══ DATA ══
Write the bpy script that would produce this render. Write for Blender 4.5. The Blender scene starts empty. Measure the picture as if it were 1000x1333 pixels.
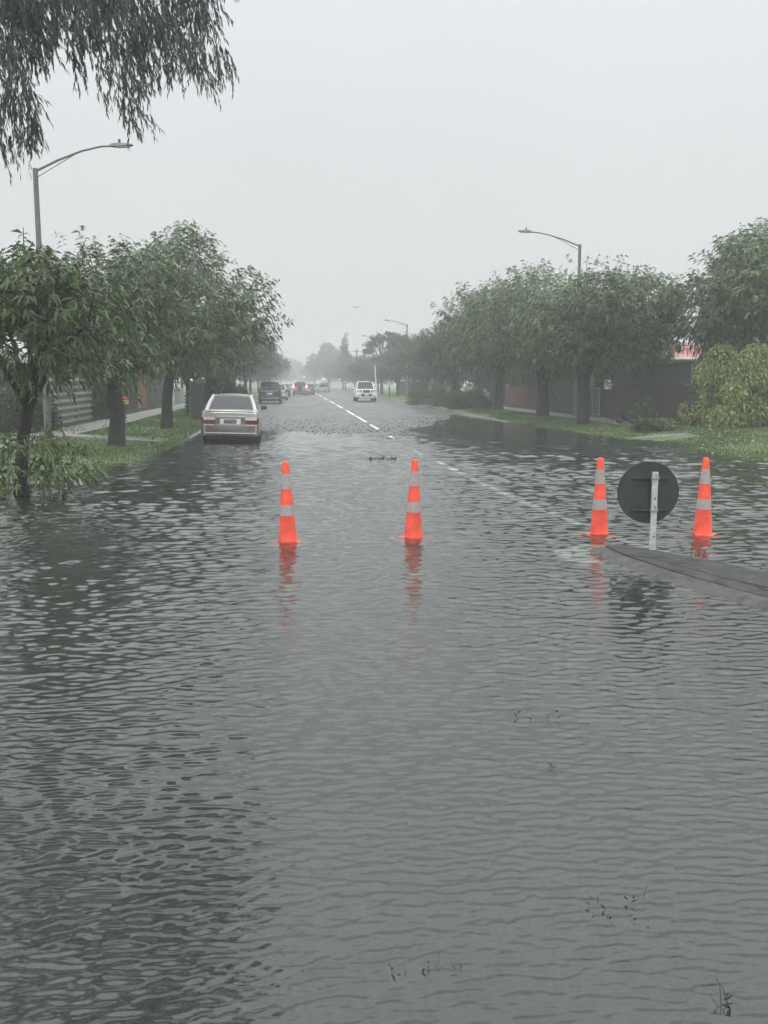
import bpy, math, random
import numpy as np
from mathutils import Vector, Matrix

R = math.radians
scn = bpy.context.scene
COL = scn.collection
random.seed(7)
RNG = np.random.default_rng(11)

# ------------------------------------------------------------------ camera maths
CAMZ = 1.7
F = 1200.0
TH = math.atan((666.5 - 500.0) / F)
PS = math.atan((500 - 383) / F * math.cos(TH))

def ray(px, py):
    x, y = (px - 500) / F, -(py - 666.5) / F
    d = Vector((x, y, -1))
    M = Matrix.Rotation(-PS, 3, 'Z') @ Matrix.Rotation(R(90) - TH, 3, 'X')
    return M @ d

def at(px, py, Y):
    d = ray(px, py)
    t = Y / d.y
    return Vector((d.x * t, Y, CAMZ + d.z * t))

def gx(px, Y):
    return at(px, 500, Y).x

# ------------------------------------------------------------------ heights
def sY(Y):
    return np.interp(Y, [-20, 0, 20, 31, 45, 60, 90, 115, 900], [-.12, -.115, -.066, 0, .07, .14, .22, .27, .4])

def road_h(X, Y):
    X = np.asarray(X, float); Y = np.asarray(Y, float)
    w = .006 * np.sin(X * 1.1 + Y * .21) * np.sin(Y * .33 + 1.3)
    return sY(Y) - .004 * np.maximum(0, 3.2 - X) - .017 * np.clip(X - 3.2, 0, 7) + w

def sstep(a, b, x):
    t = np.clip((x - a) / (b - a), 0, 1)
    return t * t * (3 - 2 * t)

def ground_h(X, Y):
    X = np.asarray(X, float); Y = np.asarray(Y, float)
    rd = road_h(np.clip(X, -3.3, 9.6), Y) - .02
    # left verge
    xs = np.interp(Y, [0, 10, 14, 16.7, 21, 29.5, 40], [9, 6.4, 4.7, 4.0, 3.6, 3.05, 2.9]) + .12 * np.sin(Y * 1.7)
    near = np.clip(.06 * (-X - xs), -.1, .17)
    far = sY(Y) + .09 + .012 * np.clip(-X - 3.2, 0, 6)
    lf = near + (np.maximum(far, near) - near) * sstep(27, 36, Y)
    # right verge
    xr = np.interp(Y, [0, 10, 17, 20, 25, 36, 48], [16, 13.5, 11.0, 10.3, 10.5, 10.0, 9.5]) + .15 * np.sin(Y * 1.3 + 1)
    dip = .1 * np.exp(-((Y - 26.0) / 1.2) ** 2) * (1 - sstep(11.5, 13, X))
    near = np.clip(.07 * (X - xr), -.12, .2) - dip
    far = sY(Y) + .05 + .014 * np.clip(X - 9.5, 0, 6)
    rt = near + (np.maximum(far, near) - near) * sstep(40, 52, Y)
    tl = sstep(3.15, 3.35, -X)
    tr = sstep(9.5, 9.7, X)
    h = rd * (1 - tl) * (1 - tr) + lf * tl + rt * tr
    # side street mouth on the right
    ss = sstep(67.5, 69, Y) * (1 - sstep(80, 82, Y)) * tr
    h = h * (1 - ss) + (sY(Y) - .13) * ss
    return h

def gh(x, y):
    return float(ground_h(x, y))

# ------------------------------------------------------------------ materials
def new_mat(name):
    m = bpy.data.materials.new(name); m.use_nodes = True
    nt = m.node_tree
    return m, nt, nt.nodes['Principled BSDF'], nt.nodes['Material Output']

def mat(name, col, rough=.5, metal=0, var=.0, vscale=8, bump=0, bscale=60, spec=.5, coat=0, emit=None, col2=None, bdist=.01):
    m, nt, p, out = new_mat(name)
    N, L = nt.nodes, nt.links
    c = (*col, 1)
    p.inputs['Roughness'].default_value = rough
    p.inputs['Metallic'].default_value = metal
    p.inputs['Specular IOR Level'].default_value = spec
    p.inputs['Coat Weight'].default_value = coat
    p.inputs['Base Color'].default_value = c
    if var > 0 or col2:
        tc = N.new('ShaderNodeTexCoord')
        nz = N.new('ShaderNodeTexNoise'); nz.inputs['Scale'].default_value = vscale; nz.inputs['Detail'].default_value = 6
        nz.inputs['Roughness'].default_value = .65
        L.new(tc.outputs['Object'], nz.inputs['Vector'])
        rp = N.new('ShaderNodeValToRGB')
        rp.color_ramp.elements[0].position = .32; rp.color_ramp.elements[1].position = .68
        a = tuple(v * (1 - var) for v in col); b = col2 if col2 else tuple(min(1, v * (1 + var)) for v in col)
        rp.color_ramp.elements[0].color = (*a, 1); rp.color_ramp.elements[1].color = (*b, 1)
        L.new(nz.outputs['Fac'], rp.inputs['Fac']); L.new(rp.outputs['Color'], p.inputs['Base Color'])
    if bump > 0:
        tc = N.new('ShaderNodeTexCoord')
        nz = N.new('ShaderNodeTexNoise'); nz.inputs['Scale'].default_value = bscale; nz.inputs['Detail'].default_value = 4
        L.new(tc.outputs['Object'], nz.inputs['Vector'])
        bp = N.new('ShaderNodeBump'); bp.inputs['Strength'].default_value = bump; bp.inputs['Distance'].default_value = bdist
        L.new(nz.outputs['Fac'], bp.inputs['Height']); L.new(bp.outputs['Normal'], p.inputs['Normal'])
    if emit:
        p.inputs['Emission Color'].default_value = (*emit[:3], 1); p.inputs['Emission Strength'].default_value = emit[3]
    return m

def leaf_mat(name, c1, c2, rough=.42, trans=.25):
    m, nt, p, out = new_mat(name)
    N, L = nt.nodes, nt.links
    at_ = N.new('ShaderNodeAttribute'); at_.attribute_name = 'tint'
    rp = N.new('ShaderNodeValToRGB')
    rp.color_ramp.elements[0].color = (*c1, 1); rp.color_ramp.elements[1].color = (*c2, 1)
    L.new(at_.outputs['Fac'], rp.inputs['Fac'])
    L.new(rp.outputs['Color'], p.inputs['Base Color'])
    p.inputs['Roughness'].default_value = rough
    p.inputs['Specular IOR Level'].default_value = .5
    tr = N.new('ShaderNodeBsdfTranslucent'); L.new(rp.outputs['Color'], tr.inputs['Color'])
    mx = N.new('ShaderNodeMixShader'); mx.inputs[0].default_value = trans
    L.new(p.outputs[0], mx.inputs[1]); L.new(tr.outputs[0], mx.inputs[2]); L.new(mx.outputs[0], out.inputs['Surface'])
    return m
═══
TASK OBJECTIVE :: Leave the pictures out and please restate exactly the lines running from the start of the material through the one with "return t * t * (3 - 2 * t)".

FULL ANSWER ::
Write the bpy script that would produce this render. Write for Blender 4.5. The Blender scene starts empty. Measure the picture as if it were 1000x1333 pixels.
import bpy, math, random
import numpy as np
from mathutils import Vector, Matrix

R = math.radians
scn = bpy.context.scene
COL = scn.collection
random.seed(7)
RNG = np.random.default_rng(11)

# ------------------------------------------------------------------ camera maths
CAMZ = 1.7
F = 1200.0
TH = math.atan((666.5 - 500.0) / F)
PS = math.atan((500 - 383) / F * math.cos(TH))

def ray(px, py):
    x, y = (px - 500) / F, -(py - 666.5) / F
    d = Vector((x, y, -1))
    M = Matrix.Rotation(-PS, 3, 'Z') @ Matrix.Rotation(R(90) - TH, 3, 'X')
    return M @ d

def at(px, py, Y):
    d = ray(px, py)
    t = Y / d.y
    return Vector((d.x * t, Y, CAMZ + d.z * t))

def gx(px, Y):
    return at(px, 500, Y).x

# ------------------------------------------------------------------ heights
def sY(Y):
    return np.interp(Y, [-20, 0, 20, 31, 45, 60, 90, 115, 900], [-.12, -.115, -.066, 0, .07, .14, .22, .27, .4])

def road_h(X, Y):
    X = np.asarray(X, float); Y = np.asarray(Y, float)
    w = .006 * np.sin(X * 1.1 + Y * .21) * np.sin(Y * .33 + 1.3)
    return sY(Y) - .004 * np.maximum(0, 3.2 - X) - .017 * np.clip(X - 3.2, 0, 7) + w

def sstep(a, b, x):
    t = np.clip((x - a) / (b - a), 0, 1)
    return t * t * (3 - 2 * t)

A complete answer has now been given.